▶ _DATA EXCERPT_:
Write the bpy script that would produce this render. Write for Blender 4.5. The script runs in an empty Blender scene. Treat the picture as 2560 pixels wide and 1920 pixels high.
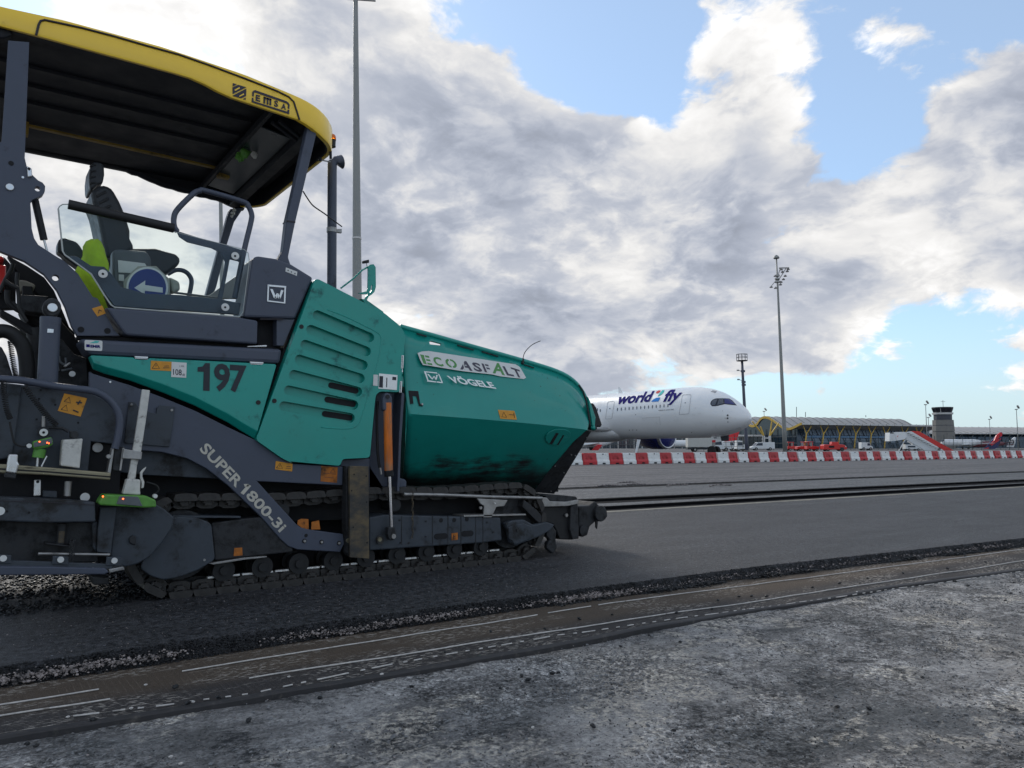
import bpy, bmesh, math, random
from mathutils import Vector, Matrix, noise
random.seed(7)
S = bpy.context.scene
COL = S.collection
# ------------------------------------------------------------------ camera
FP, CX, CY, HZ, EYE = 1900., 1280., 960., 1117., 1.1      # focal length and principal point in photograph pixels, horizon row, eye height
PITCH = math.atan((HZ-CY)/FP)
YAW = math.atan((3930-1280)/(FP/math.cos(PITCH)))         # paving direction (+X) lies this far right of the view
FW = (math.cos(YAW), math.sin(YAW)); RT = (math.sin(YAW), -math.cos(YAW))
cam = bpy.data.cameras.new('camera'); camo = bpy.data.objects.new('camera', cam); COL.objects.link(camo)
cam.sensor_width = 36; cam.lens = FP/2560*36; cam.clip_end = 8000; cam.clip_start = .05
camo.location = (0, 0, EYE); camo.rotation_euler = (math.pi/2+PITCH, 0, YAW-math.pi/2)
S.camera = camo

def ray(px, py):
    a = (px-CX)/FP; b = -(py-CY)/FP
    fw = math.cos(PITCH)-b*math.sin(PITCH); up = math.sin(PITCH)+b*math.cos(PITCH)
    return Vector((FW[0]*fw+RT[0]*a, FW[1]*fw+RT[1]*a, up))
def P(p, Y):                       # survey point on the vertical plane y = Y (the paver's side planes)
    d = ray(*p); t = Y/d.y; return Vector((d.x*t, Y, EYE+d.z*t))
def G(p, z=0.):                    # survey point on a level plane
    d = ray(*p); t = (z-EYE)/d.z; return Vector((d.x*t, d.y*t, z))
def PL(p, o, n):                   # survey point on any plane
    d = ray(*p); t = (o-Vector((0, 0, EYE))).dot(n)/d.dot(n); return Vector((0, 0, EYE))+d*t
def W(lat, dep, z=0.):             # metres right of / ahead of the camera
    return Vector((RT[0]*lat+FW[0]*dep, RT[1]*lat+FW[1]*dep, z))
def WD(p, dep):
    d = ray(*p); t = dep/(d.x*FW[0]+d.y*FW[1]); return Vector((d.x*t, d.y*t, EYE+d.z*t))
def crop(x0, y0, s): return lambda x, y: (x0+x*s, y0+y*s)
C1 = crop(0, 0, .4069); C2 = crop(0, 400, .4069); C3 = crop(0, 900, .4069); C4 = crop(700, 600, .4069); C5 = crop(700, 950, .4069)
C6 = crop(1400, 900, .27125); C7 = crop(1850, 900, .321)
Z1 = crop(0, 300, .2049); Z2 = crop(0, 600, .2049); Z3 = crop(0, 900, .2049); Z4 = crop(0, 1150, .2049); Z6 = crop(500, 200, .2049)
Z8 = crop(820, 1100, .3255); Q1 = crop(0, 1350, .4521); Q2 = crop(900, 1350, .4521); Q3 = crop(1700, 1250, .404); Q6 = crop(2180, 980, .1718)
Q7 = crop(800, 600, .1507); D0 = crop(0, 640, .2049); ZT = crop(560, 190, .09042); ZE = crop(1040, 860, .13562)

# ------------------------------------------------------------------ sky and sun
SUN = ray(330, -60).normalized()
SUN_EL = math.asin(SUN.z); SUN_ROT = math.atan2(SUN.x, SUN.y)
sun = bpy.data.lights.new('sun', 'SUN'); suno = bpy.data.objects.new('sun', sun); COL.objects.link(suno)
sun.energy = 1.3; sun.angle = math.radians(18); sun.color = (1, .95, .87)
suno.rotation_euler = SUN.to_track_quat('Z', 'Y').to_euler(); suno.location = (0, 0, 60)
S.view_settings.view_transform = 'Standard'; S.view_settings.look = 'None'; S.view_settings.exposure = 0.58; S.view_settings.gamma = 1
S.view_settings.use_curve_mapping = False
world = bpy.data.worlds.new('World'); S.world = world; world.use_nodes = True
NT = world.node_tree; NT.nodes.clear()

class N:                            # small helper for node graphs
    def __init__(s, nt): s.nt = nt
    def new(s, t, **k):
        n = s.nt.nodes.new(t)
        for a, v in k.items(): setattr(n, a, v)
        return n
    def put(s, sock, v):
        if isinstance(v, bpy.types.NodeSocket): s.nt.links.new(v, sock)
        elif v is not None:
            if hasattr(sock, 'default_value') and isinstance(v, (tuple, list, Vector)) and len(sock.default_value) == 4 and len(v) == 3: v = (*v, 1)
            sock.default_value = v
    def m(s, op, a, b=None, c=None, clamp=False):
        n = s.new('ShaderNodeMath', operation=op, use_clamp=clamp)
        for i, v in enumerate((a, b, c)):
            if v is not None: s.put(n.inputs[i], v)
        return n.outputs[0]
    def vm(s, op, a, b=None, out=0):
        n = s.new('ShaderNodeVectorMath', operation=op)
        s.put(n.inputs[0], a)
        if b is not None: s.put(n.inputs['Scale'] if op == 'SCALE' else n.inputs[1], b)
        return n.outputs['Value'] if op in ('DOT_PRODUCT', 'LENGTH') else n.outputs[out]
    def noise(s, vec, scale, detail=4, rough=.5, dist=0, lac=2.0, col=False):
        n = s.new('ShaderNodeTexNoise'); s.put(n.inputs['Vector'], vec)
        n.inputs['Scale'].default_value = scale; n.inputs['Detail'].default_value = detail
        n.inputs['Roughness'].default_value = rough; n.inputs['Distortion'].default_value = dist; n.inputs['Lacunarity'].default_value = lac
        return n.outputs['Color' if col else 'Fac']
    def step(s, v, a, b, lo=0., hi=1., smooth=True):
        n = s.new('ShaderNodeMapRange'); n.interpolation_type = 'SMOOTHSTEP' if smooth else 'LINEAR'
        s.put(n.inputs[0], v); s.put(n.inputs[1], a); s.put(n.inputs[2], b); s.put(n.inputs[3], lo); s.put(n.inputs[4], hi)
        return n.outputs[0]
    def mix(s, f, a, b, mode='MIX'):
        n = s.new('ShaderNodeMix'); n.data_type = 'RGBA'; n.blend_type = mode
        s.put(n.inputs[0], f); s.put(n.inputs[6], a); s.put(n.inputs[7], b); return n.outputs[2]

w = N(NT)
SEED = (3.7, 1.3, 0.0)
tc = w.new('ShaderNodeTexCoord'); Dv = w.vm('NORMALIZE', tc.outputs['Generated'])
sky = w.new('ShaderNodeTexSky'); sky.sky_type = 'NISHITA'; sky.sun_disc = False
sky.sun_elevation = SUN_EL; sky.sun_rotation = SUN_ROT; sky.air_density = 1.0; sky.dust_density = .3; sky.ozone_density = 2.0
sep = w.new('ShaderNodeSeparateXYZ'); w.put(sep.inputs[0], Dv)
zc = w.m('MAXIMUM', sep.outputs[2], 0.0)
inv = w.m('DIVIDE', 1.0, w.m('ADD', zc, .62))                    # clouds lie on a layer overhead: they shrink towards the horizon
cmb = w.new('ShaderNodeCombineXYZ'); w.put(cmb.inputs[0], w.m('MULTIPLY', sep.outputs[0], inv)); w.put(cmb.inputs[1], w.m('MULTIPLY', sep.outputs[1], inv))
w.put(cmb.inputs[2], w.m('MULTIPLY', w.m('MULTIPLY', zc, inv), 1.9))
pos = w.vm('ADD', cmb.outputs[0], (SEED[0], SEED[1], SEED[2]))
warp = w.vm('SCALE', w.vm('SUBTRACT', w.noise(pos, 3.2, 5, .55, col=True), (.5, .5, .5)), .16)
posw = w.vm('ADD', pos, warp)
SC_ = 3.4
n1 = w.m('MULTIPLY_ADD', w.noise(posw, SC_, 12, .58), 1.9, -.45)
sunoff = Vector((SUN.x, SUN.y, .9)).normalized()*.035
n2 = w.m('MULTIPLY_ADD', w.noise(w.vm('ADD', posw, tuple(sunoff)), SC_, 9, .57), 1.9, -.45)
n3 = w.noise(w.vm('ADD', posw, (9, 4, 2)), 11, 8, .60)
n4 = w.noise(w.vm('ADD', posw, (2, 8, 5)), 4.2, 9, .54)
# where the cloud cover is closed and where it is open (direction, inner and outer radius in degrees, weight)
def cap(px, py, rin, rout, wt):
    d = w.vm('DOT_PRODUCT', Dv, tuple(ray(px, py).normalized()))
    return w.step(d, math.cos(math.radians(rout)), math.cos(math.radians(rin)), 0, wt)
bias = None
for c in [(700, 500, 8, 26, .34), (1250, 480, 5, 13, .22), (1580, 520, 2, 8, .20), (1850, 170, .5, 6, .22), (1960, 340, .5, 4, .14), (2500, 600, 5, 15, .38), (1900, 690, 3, 10, .32), (2640, 330, 2, 8, .16), (1500, 760, 2, 10, .22),
        (1430, 140, 1, 6, -.20), (2260, 120, 4, 11, -.17), (2130, 420, 2, 7, -.20), (1640, 20, 1, 4, -.16), (2300, 1020, 2, 7, -.50), (1900, 1025, 1, 4.5, -.36), (2560, 1000, 2, 7, -.3), (1500, 1090, 1, 4, -.1)]:
    v = cap(*c); bias = v if bias is None else w.m('ADD', bias, v)
dens = w.m('ADD', w.m('ADD', n1, bias), w.m('MULTIPLY', w.m('SUBTRACT', n3, .5), .42))
alpha = w.step(dens, .465, .60)
thick = w.step(dens, .55, 1.0)
lit = w.step(w.m('SUBTRACT', n1, n2), -.14, .16)
sd = w.vm('DOT_PRODUCT', Dv, tuple(SUN))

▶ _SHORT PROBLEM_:
Every line of the listing that holds "scene" should be found and copied.

▶ _SOLUTION TO THE EXERCISE_:
Write the bpy script that would produce this render. Write for Blender 4.5. The script runs in an empty Blender scene. Treat the picture as 2560 pixels wide and 1920 pixels high.
S = bpy.context.scene